Итак, оба Наполеона — «настоящие», хотя и разные.
ОТНЫНЕ БУДЕТ ТАКИМ!
Жил в Ленинграде блистательный молодой ученый Юрий Николаевич Тынянов.
Он был образованнейшим человеком, великолепным знатоком русской литературы, и поверьте, что все эти восторженные эпитеты: «блистательный», «образованнейший», «великолепный» — являются всего лишь скромной правдой.
Совсем молодым человеком Тынянов стал профессором Ленинградского университета, и на его лекции собирались студенты чуть не всех вузов, да и те, кто по возрасту никак не мог быть студентом, уже в ту пору Тынянов был автором солидных научных трудов на самые разные темы: о Пушкине и о теории пародии, о Тютчеве и о проблемах стиховедения, о словаре Ленина и о друге Пушкина, поэте-декабристе Кюхельбекере.
Надо сказать, что до Тынянова поэзия Кюхельбекера была мало кому известна. Собственно говоря, почти никому. Тынянов, по существу, заново открыл этого поэта и подготовил первое серьезное издание его сочинений.
И вот тут произошло неожиданное. Неожиданное, прежде всего для самого Тынянова.
Одно издательство, носящее не очень понятное название «Кубуч», обратилось к нему с просьбой, а вернее, с литературным заказом. Его попросили написать небольшую брошюру о Кюхельбекере. По замыслу издательства Тынянов должен был написать обычную литературоведческую книгу, в том же духе, в каком он писал раньше. Ну, может быть, чуть более популярную, так как брошюра была предназначена для широкого читателя.
Тынянов не очень охотно взялся за эту работу. А вернее, совсем неохотно: он был занят своими научными делами, и писать популярные книжонки ему казалось занятием совсем не интересным. Если бы не нужда в деньгах, которую он тогда испытывал, может быть, ему и в голову не пришло бы заниматься подобными делами.
Однако пришлось согласиться. И вот тут-то и Тынянова и издательство «Кубуч» ждала неожиданность.
Начав писать биографию Кюхельбекера, Тынянов вдруг написал роман. Увлекательнейший исторический роман... Впрочем, что вам о нем рассказывать? Вы и без нас его прекрасно знаете. Это — «Кюхля».
Так в советской литературе появился замечательный исторический писатель Юрий Тынянов.
Вслед за «Кюхлей» Тынянов написал свой второй исторический роман — «Смерть Вазир-Мухтара». Этот роман рассказывал о судьбе и трагической гибели Александра Сергеевича Грибоедова.

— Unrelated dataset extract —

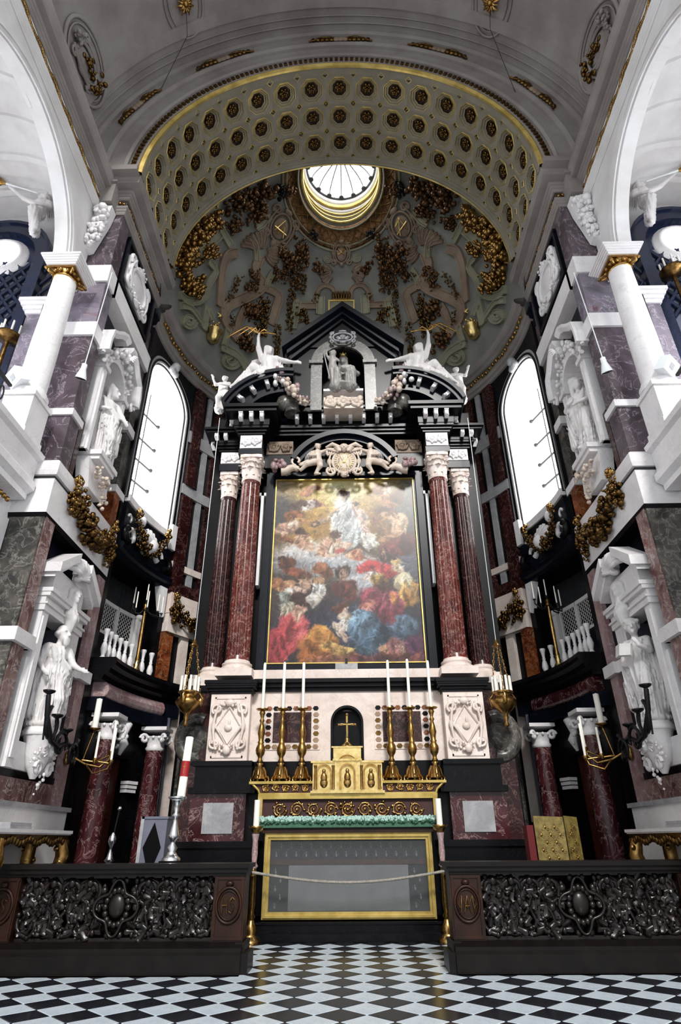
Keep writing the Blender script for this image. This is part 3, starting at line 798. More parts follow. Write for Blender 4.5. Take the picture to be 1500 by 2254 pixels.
    m.ell(mp(-.45, 9.28, -.22), (.12, .12, .16), 8, 6); m.ell(mp(.05, 8.75, -.22), (.3, .22, .25), 10, 6)
    for e in (-1, 1):
        m.tube([mp(e * (.75 + .16 * math.cos(t)), 8.75 + .16 * math.sin(t), -.12) for t in (i * .5 for i in range(10))], [.05 + .004 * i for i in range(10)], 6)
        m.tube([mp(e * (.95 + .1 * math.cos(t)), 9.15 + .1 * math.sin(t), -.1) for t in (i * .5 for i in range(9))], .035, 6)
    m.build('apron_cartouche', 'white_marble', win)
    m = MB()
    for e in (-1, 1):
        m.tube([mp(e * (1.05 + .2 * math.cos(t)), 8.62 + .2 * math.sin(t), -.16) for t in (-2 + i * .5 for i in range(9))], [.12 - .008 * i for i in range(9)], 7)
    m.build('apron_volute', 'black_marble', win)
    # balcony cornice above its opening
    m = MB(); cmold(m, s, -.5, 26, [(5.85, 8.0), (5.7, 8.02), (5.68, 8.12), (5.6, 8.16), (5.56, 8.26), (5.62, 8.32), (5.85, 8.34)]); m.build('balcony_cornice', 'blue_black_marble', wapse)
    m = MB(); m.prism([(1.05, 8.0), (1.35, 8.0), (1.35, 7.2), (1.32, 7.15)], -.12, .1, mp); m.build('white_wedge', 'white_marble', wapse)
    # balcony: back curtain, lattice doors, balustrade, floor cornice
    m = MB(); P = []
    for z in (5.2, 8.1):
        P.append([apse(6.75 + .05 * math.sin(i * 1.9), (1 + i * .25) * DG, z, s) for i in range(97)])
    m.grid(P, 0, True)
    cur = m.build('balcony_curtain', 'curtain'); tag(cur, f'dark pleated curtain at the back of the {n} balcony', 'curtain')
    def lat(u, v, w, s=s): return apse(6.25 + w, u * DG, v, s)
    lt = thing('lattice_screen', f'pale lattice screen standing behind the balusters of the {n} balcony', 'screen', apse(6.25, 8 * DG, 5.2, s))
    Ti = Matrix.Translation(-lt.location)
    for a0, a1 in ((.8, 7.2), (7.4, 13.8), (14.0, 20.4)):
        m = MB()
        for u0, u1, z0, z1 in ((a0, a0 + .45, 6.2, 7.1), (a1 - .45, a1, 6.2, 7.1), (a0, a1, 6.2, 6.3), (a0, a1, 7.0, 7.1)):
            cbox(m, s, u0, u1, 6.2, 6.26, z0, z1, 0, 3)
        MB().join(m, Ti).build('lattice_frame', 'plaster', lt)
        m = MB(); k = (a1 - a0) * DG * 6.25
        for q in range(-9, 10):
            for sg in (-1, 1):
                pts = []
                for t in (0, 1):
                    pass
                u0 = q * .12
                # diagonal clipped to panel
                a = max(0, u0 if sg > 0 else u0); L = []
                for vv in np.linspace(0, .7, 8):
                    uu = u0 + vv * sg + (0 if sg > 0 else .7)
                    if .04 <= uu <= k - .04: L.append((uu, vv))
                if len(L) > 1: m.tube([lat(a0 + x / 6.25 / DG, 6.3 + v, -.02 + .01 * sg) for x, v in L], .009, 4)
        MB().join(m, Ti).build('lattice', 'plaster', lt)
    m = MB(); cbox(m, s, 20.6, 22.4, 6.1, 6.3, 5.2, 7.0); m.ell(apse(6.15, 21.5 * DG, 7.05, s), (.13, .13, .1)); MB().join(m, Ti).build('screen_post', 'plaster', lt)
    cbox(MB(), s, 0, 1, 5, 6, 0, 1)
    m = MB(); cbox(m, s, .5, 25, 6.18, 6.32, 5.2, 6.22); m.build('balcony_parapet', 'blue_black_marble', wapse)
    bal = MB().lathe([(.055, 0), (.07, .02), (.07, .05), (.045, .08), (.05, .12), (.085, .24), (.06, .36), (.035, .42), (.05, .45), (.035, .48), (.045, .56), (.06, .64), (.075, .68), (.07, .72)], 12).mesh('baluster', 'white_marble')
    for k in range(8):
        a = (1.2, 3.6, 6.2, 8.9, 11.6, 14.4, 19.6, 23.0)[k]
        b = inst('baluster', bal, None, loc=apse(5.66, a * DG, 5.34, s))
        od = ('first', 'second', 'third', 'fourth', 'fifth', 'sixth', 'seventh', 'eighth')[k]
        tag(b, f'{od} white stone baluster along the {n} balcony counting from the nave', 'baluster', f'{n} balcony balusters')
    m = MB(); cmold(m, s, -1, 34, [(5.9, 4.84), (5.5, 4.84), (5.46, 4.95), (5.36, 5.0), (5.34, 5.1), (5.24, 5.16), (5.22, 5.24), (5.26, 5.34), (5.9, 5.34)]); m.build('balcony_floor', 'black_marble', wapse)
    m = MB(); cmold(m, s, 2, 28, [(5.9, 4.5), (5.5, 4.5), (5.42, 4.58), (5.40, 4.68), (5.44, 4.78), (5.5, 4.84), (5.9, 4.84)]); m.build('pulvinated_frieze', 'red_marble' if s > 0 else 'pink_marble', wapse)
    m = MB(); cbox(m, s, 1, 30, 5.45, 5.9, 4.2, 4.5); cbox(m, s, 28, 34, 5.5, 5.9, 4.5, 4.84); m.build('balcony_architrave', 'blue_black_marble', wapse)
    # door under the balcony
    dn = thing(f'door_{wid}', f'panelled dark wooden door under the {n} balcony', 'door', (0, 0, 0), kind='structure')
    m = MB(); cbox(m, s, 7, 21, 6.0, 6.1, 0, 3.4); m.build('door_leaf', 'door_wood', dn)
    for a0, a1 in ((8, 13.5), (14.5, 20)):
        for z0, z1 in ((.2, .9), (1.1, 1.9), (2.1, 3.1)):
            m = MB(); cbox(m, s, a0, a1, 5.95, 6.0, z0, z1); cbox(m, s, a0 + .8, a1 - .8, 5.92, 5.95, z0 + .1, z1 - .1); m.build('door_panel', 'door_wood', dn)
    m = MB(); cbox(m, s, 2, 7, 5.75, 6.4, 0, 4.2); cbox(m, s, 21, 27, 5.75, 6.4, 0, 4.2); cbox(m, s, 5, 23, 5.75, 6.4, 3.4, 4.2); m.build('door_surround', 'black_marble', dn)
    m = MB()
    for z in range(3): cbox(m, s, 20.4 - .1 * z, 23.8, 5.62 - .02 * z, 5.8, 2.66 + .09 * z, 2.73 + .09 * z)
    m.build('impost', 'white_marble', dn)
    # far apse articulation: pilasters, cross bands, frieze
    def cp(nm, mat, L):
        m = MB()
        for a in L: cbox(m, s, *a)
        return m.build(nm, mat, wapse)
    cp('marble_pilaster', 'rust_marble', [(26.6, 30.2, 5.66, 5.85, 4.85, 6.78)])
    cp('marble_pilaster', 'dark_red_marble', [(26.6, 31, 5.66, 5.85, 7.95, 11.2), (37, 40, 5.7, 5.85, 7.95, 15.5)])
    cp('marble_pilaster', 'dark_red_marble', [(27, 31, 5.66, 5.85, 11.6, 15.5)])
    cp('stone_band', 'warm_white_marble', [(26.4, 52, 5.7, 5.85, 8.72, 8.92)])
    cp('stone_band', 'pale_slab', [(26.2, 52, 5.7, 5.85, 11.25, 11.6)])
    cp('stone_band', 'pale_slab', [(26.2, 52, 5.7, 5.85, 13.2, 13.65)])
    cp('stone_strip', 'pale_slab', [(33.2, 35.2, 5.72, 5.85, 7.95, 15.5)])
    cp('stone_strip', 'warm_white_marble', [(33.5, 36.2, 5.68, 5.85, 2.0, 6.78)])
    cp('garland_frieze', 'warm_white_marble', [(26.8, 48, 5.6, 5.85, 6.78, 7.30), (26.8, 48, 5.6, 5.85, 7.32, 7.93)])
    cp('dark_band', 'dark_red_marble', [(26.4, 52, 5.64, 5.85, 7.93, 8.3)])
    cp('grey_strip', 'grey_panel', [(29, 31.5, 5.5, 5.85, 0, 4.5)])
    cp('dark_panel', 'mottled_marble', [(38, 50, 5.6, 5.85, 1.6, 4.4)])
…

«Вазир-Мухтара» прочитал Алексей Максимович Горький, большой поклонник тыняновского таланта. И написал автору восторженное письмо. Горький писал, что старая русская литература не знала исторических романов такого высокого класса. А про образ главного героя, самого Грибоедова, он сказал так:
— Должно быть, он таков и был. — И добавил слова, на которые мы бы хотели обратить ваше особенное внимание: — А если и не был — теперь будет!
Это значило, что Грибоедов получился у Тынянова таким живым, таким подлинным, таким достоверным, что именно этот, выдуманный, созданный воображением писателя образ и войдет отныне в наше сознание как настоящий Грибоедов.

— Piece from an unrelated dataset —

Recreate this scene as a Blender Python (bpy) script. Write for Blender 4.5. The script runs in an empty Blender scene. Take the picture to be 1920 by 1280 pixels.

Но позвольте! Почему мы говорим «выдуманный»? Ведь мы же только что сказали, что Тынянов был великолепным знатоком той исторической эпохи, о которой писал. Ведь он наверняка изучил целую гору исторических материалов и документов, прежде чем приняться за свой роман!..
Да, это верно.
Его знание людей той далекой эпохи, изучению которой он посвятил себя смолоду, было поистине поразительно.

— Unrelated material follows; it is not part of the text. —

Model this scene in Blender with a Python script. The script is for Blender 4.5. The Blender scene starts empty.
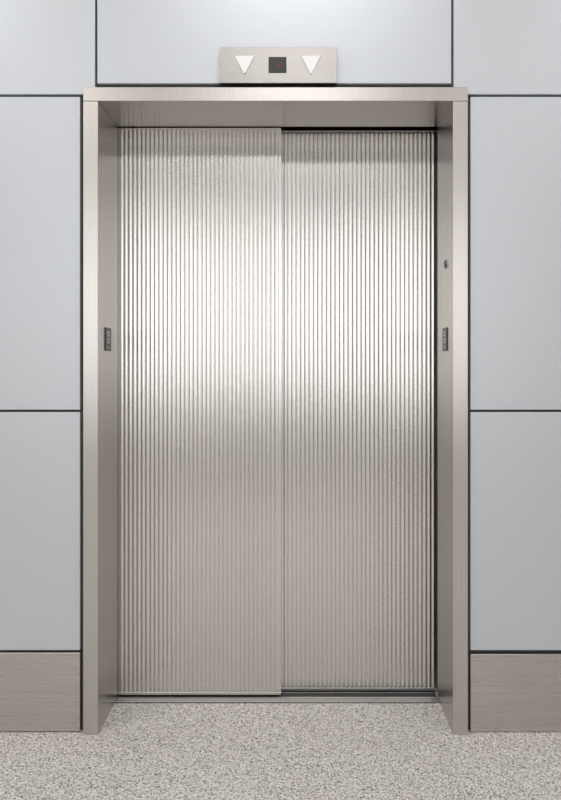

Корней Иванович Чуковский, который очень хорошо знал Тынянова, с восхищением вспоминал о редкостном его даре в полном смысле слова перевоплощаться в людей давно минувшей эпохи, говорить их голосами, передавать их жесты, их манеру речи:
«Я помню, как полнокровно, с каким изобилием живописных подробностей изображал он у меня на ленинградской квартире легкомысленного, чванного, скупого и все же милого какой-то обаятельной детскостью Сергея Львовича Пушкина, в голубом галстуке, в кригс-комиссариатском мундире, и потом, когда я прочитал в его незаконченном романе страницы, посвященные Сергею Львовичу, я вспомнил, что уже видел этого человека — у себя на квартире, на Кирочной улице...»
Так было не с одним Сергеем Львовичем, а со всеми, о ком рассказывал Тынянов.
«Если бы, — говорит Корней Иванович, — в о время наших разговоров ко мне в комнату вошел, например, Бенедиктов, или, скажем, Языков, или Дружинин, или Некрасов с Иваном Панаевым, я нисколько не удивился бы, потому что и сам под гипнозом тыняновской речи начинал чувствовать себя их современником».
Тынянову словно бы и не надо было становиться историческим писателем — он всегда им был. Не надо было переселяться к своим героям — он всегда жил среди них:
«Все писатели были для него Николаи Филиппычи, Василии Степанычи, Алексеи Феофилактычи, Кондратии Федорычи. Они-то и составляли то обширное общество, в котором он постоянно вращался».
Это вспоминает все тот же Корней Чуковский.
Так о какой же выдумке может идти речь, если Тынянов так досконально все знал про своих героев?
И все-таки слово «выдуманные» в применении к тыняновским героям вполне уместно.
Чтобы убедиться в этом, давайте послушаем самого Тынянова.
Рассказывая о том, как он работает над своими историческими романами, Тынянов сказал однажды такую удивительную фразу:
— Там, где кончается документ, там я начинаю.
И, объясняя эту мысль, он довольно непочтительно отозвался об исторических документах. Казалось бы, такое недоверие к документу выглядит несколько странно. Особенно в устах ученого. На чем же еще основывать историку свои представления о далекой эпохе, если не на документах?
Но Тынянов знал, что говорит. Он говорил так именно потому, что был очень хорошим историком.
Прежде всего, говорил он, «представление о том, что вся жизнь документирована, ни на чем не основано: бывают годы без документов». Именно поэтому он считал, что главная задача исторического романиста — это найти разгадку для тех обстоятельств жизни героя, о которых не сохранилось никаких документов.
В 1960 году вышла в свет книга С. В. Шостаковича «Дипломатическая деятельность А. С. Грибоедова». В этой книге подробно рассказано о последних днях Грибоедова и о его гибели. В руках у автора было много документов. И благодаря им он совершенно точно установил, какую зловещую роль сыграли в трагедии Грибоедова английские дипломаты. Да, автор книги пришел к неопровержимому выводу: именно интриги английской миссии, направленные против русского влияния в Персии, были главной причиной разыгравшейся драмы — раз грома русской миссии и гибели почти всех работников русского посольства в Тегеране. В том числе и самого посла — Вазир - Мухтара, как называли его персы, и гениального русского поэта Александра Сергеевича Грибоедова, как называем его мы с вами.